Já vimos muitas histórias parecidas com essa no cinema, por vezes dirigidas com muito talento. “A Garota da Agulha” não traz nada de novo e a direção segue a cartilha do drama europeu de prestígio, do tipo que alcança indicações ao Oscar.

Quando Karoline encontra Dagmar, personagem de Trine Dyrholm, após tentar provocar um aborto ao se ferir com uma agulha —explicando então o título do filme— a trama poderia tomar um curso mais seguro em que mulheres se ajudam a sobreviver em uma sociedade patriarcal. Mas Dagmar tem uma ideia estranha do que significa ajudar o próximo.

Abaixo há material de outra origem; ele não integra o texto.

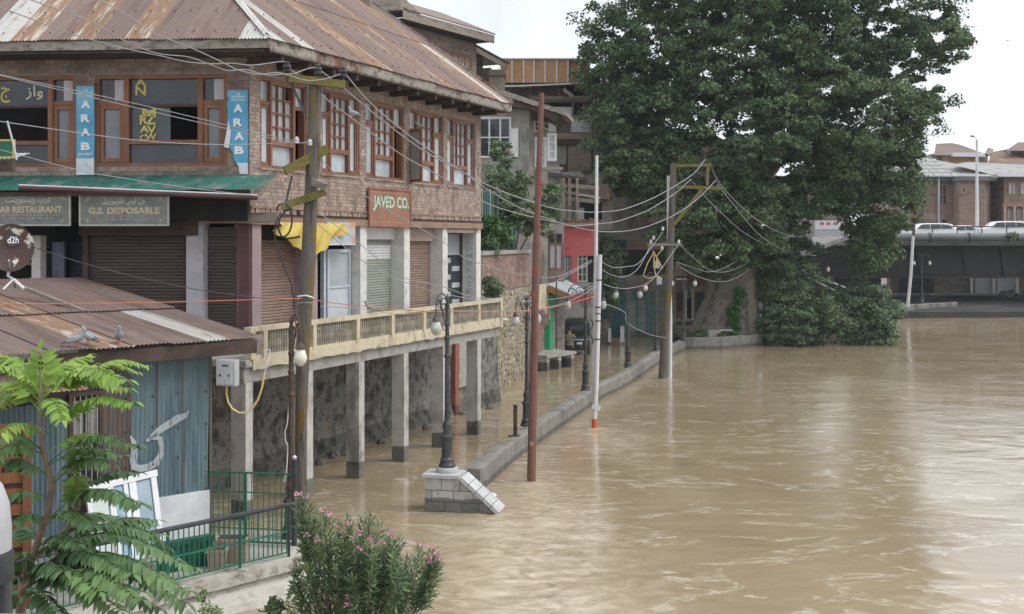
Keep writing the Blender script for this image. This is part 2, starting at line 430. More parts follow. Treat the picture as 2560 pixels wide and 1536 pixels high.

Logo após esse encontro, surge um espetáculo abjeto dentro de um circo de horrores, onde uma errante e grávida Karoline reencontra o marido desfigurado. Ele é parte importante do show, o monstro que provoca repulsa. Karoline aceita o desafio do mestre de cerimônias para tocar no rosto esburacado e beijá-lo.

O tratamento da direção faz da abjeção teatral uma abjeção fílmica, um terreno que Jacques Rivette já descrevia em forma de alerta em seu antológico texto sobre “Kapo”, 1959, de Gillo Pontecorvo. O crítico e cineasta francês, contudo, não tinha a menor ideia do que o cinema mostraria no futuro.

Uma coisa é mostrar acontecimentos drásticos ou suas consequências. Outra, bem diferente, é se apoiar nesses acontecimentos, no caso do filme, acontecimentos factuais, para explorar sensacionalismo, sentimentalismo ou mesmo sadismo. Pior ainda quando dessa escolha derivam terríveis escolhas de direção e montagem.

“A Garota da Agulha” tem vários tipos de cálculos para impressionar o espectador: câmera tremida, composições elaboradas, cortes secos, dentro do mesmo eixo ou aos pulos, desfocadas estratégicas.

É paradoxal. Temos praticamente um catálogo de procedimentos do cinema de choque dos últimos 60 anos, usados de maneira pobre, o que surpreende pelo tanto de cálculo demonstrado em cada sequência.

Quem aguentar esse espetáculo da crueldade até o fim, será agraciado por um desfecho que, apesar de tocante, não redime o que vimos até então.